The Girl Before

The first mystery to be solved: who is JP Delaney?  Before writing any book review, I generally check online to see what books the author has already published. The website for Penguin Random House tells me only that “JP Delaney is the pseudonym of an author who has previously written award-winning fiction under other names.” Nothing more!  I must admit that I’m intrigued!

The Girl Before is a first-rate psychological novel that probes the psyches of two young women who fall for the same man. Emma is “the girl before,” while Jane is Edward Monkford’s latest lover. In alternating chapters, “Then” and “Now,” these two narrators describe parallel lives and loves, as Monkford repeats his romantic seductions almost step by step. It turns out, too, that Emma and Jane are physically similar as well, and that they have mirroring histories. They even share the same grief and trauma counselor.

Monkford, a gifted architect with a controlling nature, has designed a state-of-the-art, high-tech home in London. He leases it only to carefully chosen tenants, single women who resemble his deceased wife and who themselves are suffering from some upsetting ordeal in their immediate pasts. Enter Emma, and then Jane, who must agree to Monkford’s fastidious rules. Nothing can be out of place in this house, and each inhabitant must allow the house’s technologies to control her very existence. When she steps in the shower, for example, the temperature is predetermined, as is the ambiance of light in every room.

As their individual stories progress, the reader learns that Emma died under mysterious circumstances. Puzzled by the contradictions in the accounts of Emma’s death, Jane is determined to unearth Emma’s secrets.
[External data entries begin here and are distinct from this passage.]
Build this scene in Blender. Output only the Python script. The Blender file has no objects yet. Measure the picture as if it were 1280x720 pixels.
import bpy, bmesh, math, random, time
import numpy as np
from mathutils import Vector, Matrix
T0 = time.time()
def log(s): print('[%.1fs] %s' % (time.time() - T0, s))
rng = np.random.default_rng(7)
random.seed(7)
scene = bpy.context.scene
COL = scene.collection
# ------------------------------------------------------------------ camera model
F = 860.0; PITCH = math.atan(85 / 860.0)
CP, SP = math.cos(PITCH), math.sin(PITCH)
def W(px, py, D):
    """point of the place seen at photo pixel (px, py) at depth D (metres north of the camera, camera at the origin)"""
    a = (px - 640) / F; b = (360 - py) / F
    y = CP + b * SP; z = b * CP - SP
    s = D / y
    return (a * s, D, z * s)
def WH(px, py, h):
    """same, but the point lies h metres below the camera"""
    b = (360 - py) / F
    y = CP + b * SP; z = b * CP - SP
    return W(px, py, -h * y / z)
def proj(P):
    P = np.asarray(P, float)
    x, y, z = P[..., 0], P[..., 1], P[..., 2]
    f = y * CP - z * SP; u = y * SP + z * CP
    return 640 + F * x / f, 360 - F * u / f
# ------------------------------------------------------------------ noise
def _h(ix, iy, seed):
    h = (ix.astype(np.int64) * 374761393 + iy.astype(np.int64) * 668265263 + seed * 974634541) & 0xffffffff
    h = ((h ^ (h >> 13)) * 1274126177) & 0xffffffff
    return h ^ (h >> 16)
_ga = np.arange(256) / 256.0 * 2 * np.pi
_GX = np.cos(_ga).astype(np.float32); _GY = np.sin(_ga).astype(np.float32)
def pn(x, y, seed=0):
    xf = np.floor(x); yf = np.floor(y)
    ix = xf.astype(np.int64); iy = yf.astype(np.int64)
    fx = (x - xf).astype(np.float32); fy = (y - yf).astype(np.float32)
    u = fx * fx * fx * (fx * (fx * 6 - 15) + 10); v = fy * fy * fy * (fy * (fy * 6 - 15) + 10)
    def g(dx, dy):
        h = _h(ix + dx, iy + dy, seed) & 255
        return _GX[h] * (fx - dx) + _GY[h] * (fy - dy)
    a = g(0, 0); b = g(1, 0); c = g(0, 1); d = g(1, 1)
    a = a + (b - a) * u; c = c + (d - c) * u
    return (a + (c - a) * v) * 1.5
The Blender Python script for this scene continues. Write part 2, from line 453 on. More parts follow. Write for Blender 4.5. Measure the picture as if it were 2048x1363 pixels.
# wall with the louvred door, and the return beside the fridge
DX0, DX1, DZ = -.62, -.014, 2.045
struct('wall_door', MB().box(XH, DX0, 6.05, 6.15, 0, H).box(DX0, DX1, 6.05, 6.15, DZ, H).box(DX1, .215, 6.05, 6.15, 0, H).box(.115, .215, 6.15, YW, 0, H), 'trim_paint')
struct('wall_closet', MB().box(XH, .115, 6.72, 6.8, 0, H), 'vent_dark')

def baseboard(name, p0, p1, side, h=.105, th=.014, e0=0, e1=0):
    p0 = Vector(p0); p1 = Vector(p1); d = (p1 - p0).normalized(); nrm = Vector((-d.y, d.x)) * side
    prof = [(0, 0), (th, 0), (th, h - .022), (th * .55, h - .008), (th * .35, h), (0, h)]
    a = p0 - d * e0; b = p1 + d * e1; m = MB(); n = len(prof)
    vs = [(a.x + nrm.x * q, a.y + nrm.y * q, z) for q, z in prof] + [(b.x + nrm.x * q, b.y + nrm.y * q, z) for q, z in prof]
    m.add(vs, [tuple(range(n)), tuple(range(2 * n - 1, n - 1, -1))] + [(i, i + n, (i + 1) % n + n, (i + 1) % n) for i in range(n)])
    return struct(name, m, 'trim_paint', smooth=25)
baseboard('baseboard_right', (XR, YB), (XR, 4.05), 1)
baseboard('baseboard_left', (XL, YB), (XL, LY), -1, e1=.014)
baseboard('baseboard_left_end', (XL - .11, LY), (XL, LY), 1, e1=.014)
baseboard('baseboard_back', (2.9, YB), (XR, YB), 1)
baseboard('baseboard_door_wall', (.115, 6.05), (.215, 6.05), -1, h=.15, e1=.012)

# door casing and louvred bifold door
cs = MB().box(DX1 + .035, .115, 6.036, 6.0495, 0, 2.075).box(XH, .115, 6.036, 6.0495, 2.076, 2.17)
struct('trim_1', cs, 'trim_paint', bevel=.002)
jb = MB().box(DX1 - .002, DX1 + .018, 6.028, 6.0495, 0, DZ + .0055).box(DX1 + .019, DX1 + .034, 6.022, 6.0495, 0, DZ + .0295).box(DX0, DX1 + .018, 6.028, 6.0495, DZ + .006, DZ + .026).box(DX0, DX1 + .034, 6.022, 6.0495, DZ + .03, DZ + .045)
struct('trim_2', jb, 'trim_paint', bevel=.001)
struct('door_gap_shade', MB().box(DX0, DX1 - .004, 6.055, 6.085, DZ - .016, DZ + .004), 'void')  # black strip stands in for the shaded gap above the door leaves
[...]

The result is a rhetorical pas de deux, two narratives synchronized and intertwined, yet differing in a few crucial ways. Although both women find Monkford fascinating, Jane seems more grounded than Emma, more mature. The Girl Before is one of the novels, however, where the reader must decide who is honest and who is deceptive.

Delaney keeps the reader guessing until almost the last page and does so with the finesse of someone who has written many previous books.  The characters are well-delineated doppelgangers whose personalities seem fresh, not trite. Despite the repetitions, Delaney individualizes the two female protagonists. Their suitor, Monkford, could easily be a caricature of an obsessive man, but he, too, is a singular enigma. His house also has its own personality, one dictated by devious design. Delany controls the setting, just as Monkford controls his tenants.

If all this sounds too obvious, trust me, you will be puzzled by Monkford and Emma and Jane and by everyone else who plays a role. You’ll like the ending, I think, and you will be surprised. You will be wondering, as I still am, who actually wrote The Girl Before. Is JP Delaney male or female?  When I drafted this review, I found myself assuming that Delaney is a woman; later on-line probing suggests I’m mistaken. Who is JP Delaney?  Another mystery to be solved . . . . .   –  Ann Ronald

And the answer is: Delaney is male. See below as to what he has written under his other name.

Also available by JP Delaney writing as Tony Strong: Tell Me Lies; The Decoy; The Death Pit; The Poison Tree.